Number 16. Now THAT's a good-looking steer.

6 comments:

Bea Elliott said...

You do realize there's no such thing as a "food animal"... It's just a human construct made to give the illusion that *certain* animals are for a *certain* purpose... All of course which is not NECESSARY as we can thrive on a plant based diet.

Don't go to India and call a cow a "food animal"... And when your in Asia - forget your cuddly kitten or puppy as they are "food animals" there. The term simply has no meaning. Animals are simply like us - flesh, bone, blood and the desire to avoid pain and to continue to exist. Seems that since they are so innocent it's the least we could do for them... Just leave them and Number 16 - alone.

jcaastro said...

Thanks for the comment.
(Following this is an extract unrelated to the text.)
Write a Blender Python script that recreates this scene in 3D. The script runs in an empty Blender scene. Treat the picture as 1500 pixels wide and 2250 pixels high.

I'd certainly agree that the concept of "food animals" is culturally dependent...

jcaastro said...

Seems to me, viewing your web site, that we have the same goal: getting rid of the meat "industry".

Rebecca said...

How can I get in on this beef deal? We're very interested as my family owned a cattle ranch back in the day. Thanks!

Bea Elliott said...

Not hardly... It matters little to the cow whether you kill her as a "free range" animal or an "industrial animal"... Either way the life is still gone.

In fact, it's almost that much more cruel come to think of it... At least in a "factory farm" or feedlot environment, you're liberating the animal from misery. The other way, you're removing a perfectly happy being from this life. Sorry, just don't see the "need" in doing so... Thriving on a compassionate diet.

jcaastro said...

@Rebecca: talk to us next spring, and we'll set you up. I love buying direct from the farmer!